Dans les coulisses du Centre de Musique Romantique Française de Venise : entretien sur la recherche d’œuvres oubliées ou inédites avec Alexandre Dratwicki, directeur scientifique du Palazzetto Bru Zane.
Alexandre Dratwicki, parlez-nous du travail de recherche du Palazzetto.
L’activité de recherche scientifique du Palazzetto consiste d’une part à identifier des partitions oubliées ou restées inédites, d’autre part à les proposer aux artistes en les accompagnant dans le travail d’interprétation.
En quoi consiste cet accompagnement ?
Quand on retrouve une partition dans une bibliothèque, cela ne signifie pas toujours qu’il est possible de la jouer immédiatement, car l’oeuvre n’est pas nécessairement complète ou dans la version souhaitée.
La partition du “Saphir” de Félicien David, que nous venons de mettre en scène au Théâtre des Bouffes du Nord, par exemple, existait en nombreux exemplaires dans la version pour piano et chant, alors que celle pour orchestre a été probablement perdue.
Dans ce cas, un travail d’adaptation et de transcription devient nécessaire, ainsi que l’accompagnement des musiciens pendant les répétitions.
Comment faites vous le choix de vos “compositeurs en résidence” ?
Nous faisons un choix d’opéras sur deux niveaux : les inédits d’artistes aux noms très connus et les bijoux d’autres compositeurs tels que Félicien David, George Onslow, Étienne Méhul, Gabriel Pierné, …
Le patrimoine romantique français compte entre 6000 et 7000 opéras à découvrir : à eux seuls Bizet et Gounod ont respectivement composé une quinzaine et une trentaine d’opéras.
Nous tenons à faire découvrir des oeuvres inconnues, qui ne sont aucunement “intellectuelles” dans le sens négatif du terme, mais plutôt flatteuses pour l’esprit.
Ce sont des oeuvres agréables et immédiates, tout en étant “intelligentes” du point de vue musical.
Et s’il n’est pas évident de rapprocher le public de ce répertoire, une fois qu’il y est confronté il est généralement enchanté.
Vous avez parlé de musique “intellectuelle”, pourriez-vous nous en dire plus ?
La musique classique aujourd’hui est en train d’évoluer, de la musique élitiste qu’elle était dans les années 1980 elle est en train de se “normaliser” et de s’ouvrir aux nouveaux publics.
Nous cherchons à créer des vocations, en laissant de côté l’ “intellectualisme” comme fin en soi, pour tendre vers le plaisir de l’écoute.
Quels sont vos projets pour la rentrée ?
2014 est l’anniversaire de la Première Guerre Mondiale et nous souhaitons faire un travail qui parle de toutes les guerres, des guerres napoléoniennes à la celle de 1870 contre l’empire austro-hongrois, qui a donné jour à la Société Nationale de Musique.

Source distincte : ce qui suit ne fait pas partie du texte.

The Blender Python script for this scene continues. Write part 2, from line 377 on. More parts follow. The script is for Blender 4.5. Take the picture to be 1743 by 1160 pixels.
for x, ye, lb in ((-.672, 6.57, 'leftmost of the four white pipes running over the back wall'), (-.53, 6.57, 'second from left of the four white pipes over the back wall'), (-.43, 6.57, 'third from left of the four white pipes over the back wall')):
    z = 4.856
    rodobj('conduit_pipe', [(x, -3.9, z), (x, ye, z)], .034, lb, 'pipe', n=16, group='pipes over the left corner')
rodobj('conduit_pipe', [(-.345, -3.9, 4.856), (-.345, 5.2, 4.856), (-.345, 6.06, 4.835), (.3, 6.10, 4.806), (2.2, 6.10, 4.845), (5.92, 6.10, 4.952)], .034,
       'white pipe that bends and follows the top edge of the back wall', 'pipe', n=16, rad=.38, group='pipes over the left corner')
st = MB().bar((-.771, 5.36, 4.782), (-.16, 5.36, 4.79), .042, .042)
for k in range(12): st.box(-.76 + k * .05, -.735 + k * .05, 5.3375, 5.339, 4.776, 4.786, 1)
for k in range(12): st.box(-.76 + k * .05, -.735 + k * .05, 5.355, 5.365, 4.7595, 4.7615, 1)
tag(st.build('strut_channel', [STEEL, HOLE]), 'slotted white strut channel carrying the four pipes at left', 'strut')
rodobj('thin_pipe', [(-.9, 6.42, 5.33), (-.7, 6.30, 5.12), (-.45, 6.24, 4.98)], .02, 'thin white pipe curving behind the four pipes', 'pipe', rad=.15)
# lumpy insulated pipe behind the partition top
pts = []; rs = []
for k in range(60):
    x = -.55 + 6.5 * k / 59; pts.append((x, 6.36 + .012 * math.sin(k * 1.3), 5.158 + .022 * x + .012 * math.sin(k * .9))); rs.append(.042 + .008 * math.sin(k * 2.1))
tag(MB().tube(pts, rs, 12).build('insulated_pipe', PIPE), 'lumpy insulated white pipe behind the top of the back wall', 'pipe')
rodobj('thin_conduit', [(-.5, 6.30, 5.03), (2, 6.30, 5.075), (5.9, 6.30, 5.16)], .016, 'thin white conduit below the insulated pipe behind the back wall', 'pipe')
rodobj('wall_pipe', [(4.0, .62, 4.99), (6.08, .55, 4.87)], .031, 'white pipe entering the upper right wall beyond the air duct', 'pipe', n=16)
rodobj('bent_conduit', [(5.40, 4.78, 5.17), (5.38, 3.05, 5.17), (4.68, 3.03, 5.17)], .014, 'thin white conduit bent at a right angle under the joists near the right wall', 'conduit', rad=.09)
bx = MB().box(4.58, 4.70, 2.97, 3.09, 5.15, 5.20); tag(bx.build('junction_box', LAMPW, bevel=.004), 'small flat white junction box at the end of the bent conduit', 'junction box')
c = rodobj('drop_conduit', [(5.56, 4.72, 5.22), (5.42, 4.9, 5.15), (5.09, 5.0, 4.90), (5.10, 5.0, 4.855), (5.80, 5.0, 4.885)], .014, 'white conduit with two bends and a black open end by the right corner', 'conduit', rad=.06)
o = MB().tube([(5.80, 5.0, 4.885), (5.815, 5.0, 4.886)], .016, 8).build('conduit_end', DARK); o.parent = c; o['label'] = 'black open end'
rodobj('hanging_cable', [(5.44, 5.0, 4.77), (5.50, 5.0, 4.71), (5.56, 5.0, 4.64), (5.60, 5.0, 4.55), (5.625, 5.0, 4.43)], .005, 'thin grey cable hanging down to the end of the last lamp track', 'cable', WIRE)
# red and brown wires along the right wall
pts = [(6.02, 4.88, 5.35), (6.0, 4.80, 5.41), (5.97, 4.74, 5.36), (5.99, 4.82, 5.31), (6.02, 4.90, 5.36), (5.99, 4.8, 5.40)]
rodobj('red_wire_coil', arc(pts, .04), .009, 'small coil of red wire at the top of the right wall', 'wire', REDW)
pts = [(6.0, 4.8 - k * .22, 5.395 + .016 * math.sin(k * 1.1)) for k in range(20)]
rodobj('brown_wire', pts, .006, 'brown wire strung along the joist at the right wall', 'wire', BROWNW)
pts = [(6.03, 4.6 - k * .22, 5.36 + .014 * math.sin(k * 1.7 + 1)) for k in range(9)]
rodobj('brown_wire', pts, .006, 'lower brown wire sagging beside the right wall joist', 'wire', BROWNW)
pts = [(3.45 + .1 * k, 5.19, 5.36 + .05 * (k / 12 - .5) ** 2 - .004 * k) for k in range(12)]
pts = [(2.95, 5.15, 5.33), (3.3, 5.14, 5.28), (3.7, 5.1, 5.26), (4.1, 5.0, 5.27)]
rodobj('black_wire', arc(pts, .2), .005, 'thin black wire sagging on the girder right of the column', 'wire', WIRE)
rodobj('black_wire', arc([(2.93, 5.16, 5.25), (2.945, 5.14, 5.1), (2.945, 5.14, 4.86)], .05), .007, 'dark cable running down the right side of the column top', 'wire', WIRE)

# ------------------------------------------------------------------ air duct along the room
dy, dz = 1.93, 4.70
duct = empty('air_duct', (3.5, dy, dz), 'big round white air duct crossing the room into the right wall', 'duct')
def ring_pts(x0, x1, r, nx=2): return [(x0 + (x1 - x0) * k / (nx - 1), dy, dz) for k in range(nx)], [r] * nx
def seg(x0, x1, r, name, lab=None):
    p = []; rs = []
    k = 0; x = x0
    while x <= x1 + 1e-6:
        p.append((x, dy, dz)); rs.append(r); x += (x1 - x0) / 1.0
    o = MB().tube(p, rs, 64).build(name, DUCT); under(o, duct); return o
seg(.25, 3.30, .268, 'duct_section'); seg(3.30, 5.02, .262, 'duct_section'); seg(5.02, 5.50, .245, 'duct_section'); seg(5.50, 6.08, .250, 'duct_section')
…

Nous nous intéressons aux manières dont la musique a pu être sollicitée par la politique en tant qu’art national.
Le programme s’appellera « Romantisme entre guerre et paix » et sera donné à Paris à la Cité de la Musique, aux Invalides, à l’Auditorium du Louvre et à l’opéra Comique.
Rendez-vous donc à partir de septembre à Paris.